5. À luz do princípio da moralidade, não há como admitir que sejam contratadas para prestar serviços ao partido empresas pertencentes a dirigentes dele. Da mesma forma, tal contratação não permite o atendimento do princípio da economicidade, pois nunca se poderá saber se os serviços foram prestados com qualidade e modicidade de custo ou se eventual falta de qualidade ou preço acima do justo foram relevados pelo fato da empresa pertencer a dirigente partidário.

(TSE - PC n. 0000228-15.2013.6.00.0000, Relatora Min. Rosa Weber, julgado em 26.4.2018, publicado no DJE - Diário de justiça eletrônico, Tomo 110, Data: 06.6.2018, pp. 57-58.)

E, de forma a concluir o raciocínio quanto à inadequação do uso de recursos públicos no adimplemento de obrigações contratadas com familiares, vale citar o entendimento esposado pelo Min. Tarcísio Vieira Carvalho Neto:

(...) é de se ter enraizada nas estruturas partidárias a consciência da transparência, da moralidade, da economicidade, da razoabilidade, da boa-fé, da cooperação e de outros importantes princípios norteadores das despesas com recursos públicos, exatamente para que os gastos com o Fundo Partidário não percam a natureza de sustentação do modelo republicano brasileiro" (PC nº 229-97, Rel. Min. Tarcísio Vieira de Carvalho Neto, DJE de 19.4.2018)

 

Por derradeiro, constam 16 operações relacionadas à aquisição de combustível sem que tenha aportado ao feito cessão ou locação veicular.

Os abastecimentos, em sua maioria registrados com o CNPJ de campanha do candidato, resultam na cifra de R$ 2753,21.

Do cotejo entre o declarado e o acervo coligido ao feito, de fato, não consta documento indicando a cessão ou locação de veículo para a campanha do prestador, conquanto tenha sido relatado o abastecimento de veículo em diversas ocasiões.

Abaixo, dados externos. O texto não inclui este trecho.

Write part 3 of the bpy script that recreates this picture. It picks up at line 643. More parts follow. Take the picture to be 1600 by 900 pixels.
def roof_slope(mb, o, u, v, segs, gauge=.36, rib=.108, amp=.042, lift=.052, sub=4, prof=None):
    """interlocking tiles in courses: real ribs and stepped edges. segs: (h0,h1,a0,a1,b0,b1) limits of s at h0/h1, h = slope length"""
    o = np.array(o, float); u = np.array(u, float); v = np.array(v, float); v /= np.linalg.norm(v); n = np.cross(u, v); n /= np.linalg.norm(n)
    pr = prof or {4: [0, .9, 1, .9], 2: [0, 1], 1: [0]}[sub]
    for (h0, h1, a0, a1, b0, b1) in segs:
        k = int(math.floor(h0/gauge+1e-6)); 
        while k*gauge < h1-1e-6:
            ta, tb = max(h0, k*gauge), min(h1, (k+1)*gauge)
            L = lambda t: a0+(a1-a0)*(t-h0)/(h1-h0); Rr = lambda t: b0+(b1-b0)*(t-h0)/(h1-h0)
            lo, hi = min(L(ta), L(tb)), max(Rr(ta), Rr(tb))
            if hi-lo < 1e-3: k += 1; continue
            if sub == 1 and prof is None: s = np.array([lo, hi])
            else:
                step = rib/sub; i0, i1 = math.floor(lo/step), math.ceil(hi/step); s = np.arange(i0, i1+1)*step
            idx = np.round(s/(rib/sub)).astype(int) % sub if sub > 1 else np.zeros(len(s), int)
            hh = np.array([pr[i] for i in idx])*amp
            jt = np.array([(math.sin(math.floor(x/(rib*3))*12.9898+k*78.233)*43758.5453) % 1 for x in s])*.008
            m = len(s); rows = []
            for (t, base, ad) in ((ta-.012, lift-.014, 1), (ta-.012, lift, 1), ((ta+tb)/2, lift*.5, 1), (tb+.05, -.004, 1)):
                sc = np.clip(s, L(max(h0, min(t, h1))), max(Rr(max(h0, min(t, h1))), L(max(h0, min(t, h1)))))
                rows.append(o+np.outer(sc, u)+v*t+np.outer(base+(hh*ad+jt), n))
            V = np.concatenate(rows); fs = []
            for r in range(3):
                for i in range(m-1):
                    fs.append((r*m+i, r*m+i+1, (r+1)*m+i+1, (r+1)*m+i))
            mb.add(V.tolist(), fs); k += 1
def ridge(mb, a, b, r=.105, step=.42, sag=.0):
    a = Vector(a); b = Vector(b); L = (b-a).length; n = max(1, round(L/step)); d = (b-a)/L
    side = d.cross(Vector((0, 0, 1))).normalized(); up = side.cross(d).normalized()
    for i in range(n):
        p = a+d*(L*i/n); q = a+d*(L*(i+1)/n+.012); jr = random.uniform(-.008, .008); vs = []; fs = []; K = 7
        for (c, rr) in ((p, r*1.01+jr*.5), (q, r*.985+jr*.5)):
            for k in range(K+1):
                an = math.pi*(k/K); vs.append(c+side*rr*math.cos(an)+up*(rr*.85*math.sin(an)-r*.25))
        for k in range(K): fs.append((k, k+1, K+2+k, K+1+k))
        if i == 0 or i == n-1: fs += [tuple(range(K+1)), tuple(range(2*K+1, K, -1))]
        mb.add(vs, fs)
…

O inc. II, § 11, do art. 35 da Resolução TSE n. 23.607/19 determina que o gasto com combustível constitui despesa eleitoral, desde que os veículos utilizados em campanha - cedidos ou locados - sejam declarados e os dispêndios relatados.

Nessa linha, o prestador não se desincumbiu do ônus de comprovar as expensas quitadas com recursos do FEFC, cabendo o retorno da verba utilizada ao Tesouro Nacional.

Entretanto, encaminho somatório distinto do apresentado pela Procuradoria Regional Eleitoral, porquanto, equivocadamente, acrescida à planilha constante no parecer conclusivo a despesa de R$ 150,00, junto à empresa Rede Gaúcha de Certificação Digital Eirelli, identificada na planilha com a alínea H (Não consta cessão de carro registrada na Prestação de Contas, conforme exige o §11 do art. 35 da Resolução TSE 23607/2019), totalizando os gastos com combustível em R$ 2.753,21.

Dessarte, o total irregular despendido pelo prestador perfaz R$ 39.345,43 (R$ 336,50 - impulsionamento; R$ 4.000,00 - locação; R$ 185,74 - alimentação; R$ 32.070,00 - contratações; e R$ 2.723,21- combustível), montante que alcança 61,81% do total auferido em campanha - R$ 63.600,00 - e impõe a desaprovação das contas com recolhimento ao erário.

 

Diante do exposto, VOTO pela desaprovação das contas de FLORINDO CARLOS MINUSSI, com base no art. 74, inc. III, da Resolução TSE n. 23.607/19, e determino o recolhimento ao Tesouro Nacional da quantia de R$ 39.345,43, a título de recursos malversados do FEFC, nos termos da fundamentação.